DESCRIPTION OF THE TASK >> Return the whole listing, keeping every character the same.

DATA BLOCK >>

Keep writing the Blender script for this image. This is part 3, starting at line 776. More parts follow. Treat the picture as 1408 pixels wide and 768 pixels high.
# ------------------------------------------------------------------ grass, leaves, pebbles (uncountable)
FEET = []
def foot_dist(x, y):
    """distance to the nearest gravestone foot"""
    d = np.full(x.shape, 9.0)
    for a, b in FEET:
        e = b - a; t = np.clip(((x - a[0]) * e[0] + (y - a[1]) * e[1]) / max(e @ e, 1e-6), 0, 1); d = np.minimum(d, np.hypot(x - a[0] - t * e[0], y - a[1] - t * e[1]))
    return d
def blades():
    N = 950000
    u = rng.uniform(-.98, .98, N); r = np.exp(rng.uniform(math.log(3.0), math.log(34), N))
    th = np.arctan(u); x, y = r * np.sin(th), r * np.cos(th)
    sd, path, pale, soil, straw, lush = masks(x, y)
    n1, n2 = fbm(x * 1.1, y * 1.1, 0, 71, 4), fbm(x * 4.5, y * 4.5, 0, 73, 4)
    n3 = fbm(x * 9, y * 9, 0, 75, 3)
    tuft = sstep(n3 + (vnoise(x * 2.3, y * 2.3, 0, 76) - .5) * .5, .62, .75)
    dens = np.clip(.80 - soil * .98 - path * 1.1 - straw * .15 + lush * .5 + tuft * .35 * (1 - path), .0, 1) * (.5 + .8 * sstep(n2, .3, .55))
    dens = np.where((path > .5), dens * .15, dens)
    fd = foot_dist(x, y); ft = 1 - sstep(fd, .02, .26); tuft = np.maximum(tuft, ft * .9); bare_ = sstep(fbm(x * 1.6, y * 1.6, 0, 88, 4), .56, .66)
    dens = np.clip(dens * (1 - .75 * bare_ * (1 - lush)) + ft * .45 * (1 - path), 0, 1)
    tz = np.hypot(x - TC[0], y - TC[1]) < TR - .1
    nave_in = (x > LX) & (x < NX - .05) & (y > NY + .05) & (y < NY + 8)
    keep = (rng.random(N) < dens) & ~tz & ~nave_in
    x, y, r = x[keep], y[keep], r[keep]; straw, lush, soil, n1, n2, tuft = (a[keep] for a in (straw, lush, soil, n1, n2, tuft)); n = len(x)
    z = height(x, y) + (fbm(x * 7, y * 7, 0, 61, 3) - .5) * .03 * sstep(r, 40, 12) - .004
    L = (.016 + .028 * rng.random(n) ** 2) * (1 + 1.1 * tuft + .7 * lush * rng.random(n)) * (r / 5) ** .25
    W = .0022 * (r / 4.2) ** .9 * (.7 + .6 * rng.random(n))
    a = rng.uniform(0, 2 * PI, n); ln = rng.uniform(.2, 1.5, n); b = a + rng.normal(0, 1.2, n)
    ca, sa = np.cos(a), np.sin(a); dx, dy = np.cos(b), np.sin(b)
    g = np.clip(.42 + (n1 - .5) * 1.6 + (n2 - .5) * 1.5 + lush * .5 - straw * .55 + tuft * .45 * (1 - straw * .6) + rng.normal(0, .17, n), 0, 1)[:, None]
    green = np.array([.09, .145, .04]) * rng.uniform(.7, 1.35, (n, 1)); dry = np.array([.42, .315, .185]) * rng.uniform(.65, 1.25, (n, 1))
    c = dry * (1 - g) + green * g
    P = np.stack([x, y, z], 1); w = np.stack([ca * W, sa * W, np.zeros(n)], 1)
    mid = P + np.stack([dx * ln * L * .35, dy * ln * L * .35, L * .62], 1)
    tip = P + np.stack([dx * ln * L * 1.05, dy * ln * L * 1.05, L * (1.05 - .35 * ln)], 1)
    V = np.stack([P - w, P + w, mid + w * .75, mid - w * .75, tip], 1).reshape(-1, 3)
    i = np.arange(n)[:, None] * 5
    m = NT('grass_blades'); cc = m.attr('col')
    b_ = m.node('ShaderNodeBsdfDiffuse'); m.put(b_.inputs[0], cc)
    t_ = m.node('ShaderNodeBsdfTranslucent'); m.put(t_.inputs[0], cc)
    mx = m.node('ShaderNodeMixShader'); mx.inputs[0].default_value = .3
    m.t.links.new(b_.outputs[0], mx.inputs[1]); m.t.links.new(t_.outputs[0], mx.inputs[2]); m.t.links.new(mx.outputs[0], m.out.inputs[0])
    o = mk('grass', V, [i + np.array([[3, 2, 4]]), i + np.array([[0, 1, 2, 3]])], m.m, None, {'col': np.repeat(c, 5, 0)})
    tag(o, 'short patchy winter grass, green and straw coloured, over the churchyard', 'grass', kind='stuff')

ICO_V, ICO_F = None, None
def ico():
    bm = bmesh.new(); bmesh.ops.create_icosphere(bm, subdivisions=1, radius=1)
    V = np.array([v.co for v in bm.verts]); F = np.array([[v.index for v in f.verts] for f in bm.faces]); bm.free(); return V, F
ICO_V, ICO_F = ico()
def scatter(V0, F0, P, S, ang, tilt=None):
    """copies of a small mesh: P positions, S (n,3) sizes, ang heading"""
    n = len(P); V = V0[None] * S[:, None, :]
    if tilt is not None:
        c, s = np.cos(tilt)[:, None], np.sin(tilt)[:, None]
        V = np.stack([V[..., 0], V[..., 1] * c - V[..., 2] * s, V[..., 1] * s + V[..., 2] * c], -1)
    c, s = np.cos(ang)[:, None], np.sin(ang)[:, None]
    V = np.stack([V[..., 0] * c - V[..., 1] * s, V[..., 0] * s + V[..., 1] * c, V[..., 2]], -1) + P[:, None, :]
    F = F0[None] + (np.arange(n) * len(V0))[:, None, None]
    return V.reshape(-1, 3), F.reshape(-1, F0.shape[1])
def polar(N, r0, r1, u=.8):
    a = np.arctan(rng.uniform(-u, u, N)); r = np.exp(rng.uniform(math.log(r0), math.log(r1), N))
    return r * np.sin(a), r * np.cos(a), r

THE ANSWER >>
Keep writing the Blender script for this image. This is part 3, starting at line 776. More parts follow. Treat the picture as 1408 pixels wide and 768 pixels high.
# ------------------------------------------------------------------ grass, leaves, pebbles (uncountable)
FEET = []
def foot_dist(x, y):
    """distance to the nearest gravestone foot"""
    d = np.full(x.shape, 9.0)
    for a, b in FEET:
        e = b - a; t = np.clip(((x - a[0]) * e[0] + (y - a[1]) * e[1]) / max(e @ e, 1e-6), 0, 1); d = np.minimum(d, np.hypot(x - a[0] - t * e[0], y - a[1] - t * e[1]))
    return d
def blades():
    N = 950000
    u = rng.uniform(-.98, .98, N); r = np.exp(rng.uniform(math.log(3.0), math.log(34), N))
    th = np.arctan(u); x, y = r * np.sin(th), r * np.cos(th)
    sd, path, pale, soil, straw, lush = masks(x, y)
    n1, n2 = fbm(x * 1.1, y * 1.1, 0, 71, 4), fbm(x * 4.5, y * 4.5, 0, 73, 4)
    n3 = fbm(x * 9, y * 9, 0, 75, 3)
    tuft = sstep(n3 + (vnoise(x * 2.3, y * 2.3, 0, 76) - .5) * .5, .62, .75)
    dens = np.clip(.80 - soil * .98 - path * 1.1 - straw * .15 + lush * .5 + tuft * .35 * (1 - path), .0, 1) * (.5 + .8 * sstep(n2, .3, .55))
    dens = np.where((path > .5), dens * .15, dens)
    fd = foot_dist(x, y); ft = 1 - sstep(fd, .02, .26); tuft = np.maximum(tuft, ft * .9); bare_ = sstep(fbm(x * 1.6, y * 1.6, 0, 88, 4), .56, .66)
    dens = np.clip(dens * (1 - .75 * bare_ * (1 - lush)) + ft * .45 * (1 - path), 0, 1)
    tz = np.hypot(x - TC[0], y - TC[1]) < TR - .1
    nave_in = (x > LX) & (x < NX - .05) & (y > NY + .05) & (y < NY + 8)
    keep = (rng.random(N) < dens) & ~tz & ~nave_in
    x, y, r = x[keep], y[keep], r[keep]; straw, lush, soil, n1, n2, tuft = (a[keep] for a in (straw, lush, soil, n1, n2, tuft)); n = len(x)
    z = height(x, y) + (fbm(x * 7, y * 7, 0, 61, 3) - .5) * .03 * sstep(r, 40, 12) - .004
    L = (.016 + .028 * rng.random(n) ** 2) * (1 + 1.1 * tuft + .7 * lush * rng.random(n)) * (r / 5) ** .25
    W = .0022 * (r / 4.2) ** .9 * (.7 + .6 * rng.random(n))
    a = rng.uniform(0, 2 * PI, n); ln = rng.uniform(.2, 1.5, n); b = a + rng.normal(0, 1.2, n)
    ca, sa = np.cos(a), np.sin(a); dx, dy = np.cos(b), np.sin(b)
    g = np.clip(.42 + (n1 - .5) * 1.6 + (n2 - .5) * 1.5 + lush * .5 - straw * .55 + tuft * .45 * (1 - straw * .6) + rng.normal(0, .17, n), 0, 1)[:, None]
    green = np.array([.09, .145, .04]) * rng.uniform(.7, 1.35, (n, 1)); dry = np.array([.42, .315, .185]) * rng.uniform(.65, 1.25, (n, 1))
    c = dry * (1 - g) + green * g
    P = np.stack([x, y, z], 1); w = np.stack([ca * W, sa * W, np.zeros(n)], 1)
    mid = P + np.stack([dx * ln * L * .35, dy * ln * L * .35, L * .62], 1)
    tip = P + np.stack([dx * ln * L * 1.05, dy * ln * L * 1.05, L * (1.05 - .35 * ln)], 1)
    V = np.stack([P - w, P + w, mid + w * .75, mid - w * .75, tip], 1).reshape(-1, 3)
    i = np.arange(n)[:, None] * 5
    m = NT('grass_blades'); cc = m.attr('col')
    b_ = m.node('ShaderNodeBsdfDiffuse'); m.put(b_.inputs[0], cc)
    t_ = m.node('ShaderNodeBsdfTranslucent'); m.put(t_.inputs[0], cc)
    mx = m.node('ShaderNodeMixShader'); mx.inputs[0].default_value = .3
    m.t.links.new(b_.outputs[0], mx.inputs[1]); m.t.links.new(t_.outputs[0], mx.inputs[2]); m.t.links.new(mx.outputs[0], m.out.inputs[0])
    o = mk('grass', V, [i + np.array([[3, 2, 4]]), i + np.array([[0, 1, 2, 3]])], m.m, None, {'col': np.repeat(c, 5, 0)})
    tag(o, 'short patchy winter grass, green and straw coloured, over the churchyard', 'grass', kind='stuff')

ICO_V, ICO_F = None, None
def ico():
    bm = bmesh.new(); bmesh.ops.create_icosphere(bm, subdivisions=1, radius=1)
    V = np.array([v.co for v in bm.verts]); F = np.array([[v.index for v in f.verts] for f in bm.faces]); bm.free(); return V, F
ICO_V, ICO_F = ico()
def scatter(V0, F0, P, S, ang, tilt=None):
    """copies of a small mesh: P positions, S (n,3) sizes, ang heading"""
    n = len(P); V = V0[None] * S[:, None, :]
    if tilt is not None:
        c, s = np.cos(tilt)[:, None], np.sin(tilt)[:, None]
        V = np.stack([V[..., 0], V[..., 1] * c - V[..., 2] * s, V[..., 1] * s + V[..., 2] * c], -1)
    c, s = np.cos(ang)[:, None], np.sin(ang)[:, None]
    V = np.stack([V[..., 0] * c - V[..., 1] * s, V[..., 0] * s + V[..., 1] * c, V[..., 2]], -1) + P[:, None, :]
    F = F0[None] + (np.arange(n) * len(V0))[:, None, None]
    return V.reshape(-1, 3), F.reshape(-1, F0.shape[1])
def polar(N, r0, r1, u=.8):
    a = np.arctan(rng.uniform(-u, u, N)); r = np.exp(rng.uniform(math.log(r0), math.log(r1), N))
    return r * np.sin(a), r * np.cos(a), r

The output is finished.